----- Material shown

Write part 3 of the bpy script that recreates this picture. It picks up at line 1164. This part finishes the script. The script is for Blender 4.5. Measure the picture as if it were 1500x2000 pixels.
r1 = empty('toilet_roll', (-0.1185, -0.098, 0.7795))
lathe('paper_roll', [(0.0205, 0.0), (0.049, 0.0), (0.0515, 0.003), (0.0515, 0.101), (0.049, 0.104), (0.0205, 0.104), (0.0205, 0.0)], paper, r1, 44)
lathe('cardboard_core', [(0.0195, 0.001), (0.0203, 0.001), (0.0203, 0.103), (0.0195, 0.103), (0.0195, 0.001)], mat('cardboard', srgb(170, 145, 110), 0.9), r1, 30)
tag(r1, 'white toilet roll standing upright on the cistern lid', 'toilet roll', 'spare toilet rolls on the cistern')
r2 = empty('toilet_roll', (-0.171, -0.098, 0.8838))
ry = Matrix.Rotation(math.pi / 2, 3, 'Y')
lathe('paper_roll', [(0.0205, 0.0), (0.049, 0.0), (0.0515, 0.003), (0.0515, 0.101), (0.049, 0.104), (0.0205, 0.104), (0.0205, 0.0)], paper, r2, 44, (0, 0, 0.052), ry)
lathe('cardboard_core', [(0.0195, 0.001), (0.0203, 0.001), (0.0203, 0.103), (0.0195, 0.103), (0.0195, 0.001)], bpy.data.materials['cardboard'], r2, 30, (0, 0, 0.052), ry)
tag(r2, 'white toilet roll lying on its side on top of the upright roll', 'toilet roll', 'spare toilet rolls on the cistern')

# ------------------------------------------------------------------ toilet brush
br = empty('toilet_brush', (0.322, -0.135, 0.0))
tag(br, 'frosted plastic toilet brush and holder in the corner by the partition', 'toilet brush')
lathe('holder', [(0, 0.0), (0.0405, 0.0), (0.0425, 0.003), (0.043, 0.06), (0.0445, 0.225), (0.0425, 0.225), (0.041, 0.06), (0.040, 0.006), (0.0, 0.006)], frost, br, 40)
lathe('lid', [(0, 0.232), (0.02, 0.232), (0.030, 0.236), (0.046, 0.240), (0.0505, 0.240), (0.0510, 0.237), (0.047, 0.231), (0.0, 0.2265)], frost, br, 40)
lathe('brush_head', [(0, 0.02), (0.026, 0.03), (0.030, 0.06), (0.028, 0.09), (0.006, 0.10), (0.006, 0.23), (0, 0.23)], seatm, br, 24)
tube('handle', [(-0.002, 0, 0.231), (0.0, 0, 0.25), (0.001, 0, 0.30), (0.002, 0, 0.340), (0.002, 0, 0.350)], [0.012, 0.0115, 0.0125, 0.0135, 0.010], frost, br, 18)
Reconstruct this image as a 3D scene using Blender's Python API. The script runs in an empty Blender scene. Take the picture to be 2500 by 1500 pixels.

----------

• **Requirements**
Everything from the first line of the records above to the line containing "tag(r2, 'white toilet", inclusive, should be repeated exactly; leave out the rest.

• **Solved exercise**
Write part 3 of the bpy script that recreates this picture. It picks up at line 1164. This part finishes the script. The script is for Blender 4.5. Measure the picture as if it were 1500x2000 pixels.
r1 = empty('toilet_roll', (-0.1185, -0.098, 0.7795))
lathe('paper_roll', [(0.0205, 0.0), (0.049, 0.0), (0.0515, 0.003), (0.0515, 0.101), (0.049, 0.104), (0.0205, 0.104), (0.0205, 0.0)], paper, r1, 44)
lathe('cardboard_core', [(0.0195, 0.001), (0.0203, 0.001), (0.0203, 0.103), (0.0195, 0.103), (0.0195, 0.001)], mat('cardboard', srgb(170, 145, 110), 0.9), r1, 30)
tag(r1, 'white toilet roll standing upright on the cistern lid', 'toilet roll', 'spare toilet rolls on the cistern')
r2 = empty('toilet_roll', (-0.171, -0.098, 0.8838))
ry = Matrix.Rotation(math.pi / 2, 3, 'Y')
lathe('paper_roll', [(0.0205, 0.0), (0.049, 0.0), (0.0515, 0.003), (0.0515, 0.101), (0.049, 0.104), (0.0205, 0.104), (0.0205, 0.0)], paper, r2, 44, (0, 0, 0.052), ry)
lathe('cardboard_core', [(0.0195, 0.001), (0.0203, 0.001), (0.0203, 0.103), (0.0195, 0.103), (0.0195, 0.001)], bpy.data.materials['cardboard'], r2, 30, (0, 0, 0.052), ry)
tag(r2, 'white toilet roll lying on its side on top of the upright roll', 'toilet roll', 'spare toilet rolls on the cistern')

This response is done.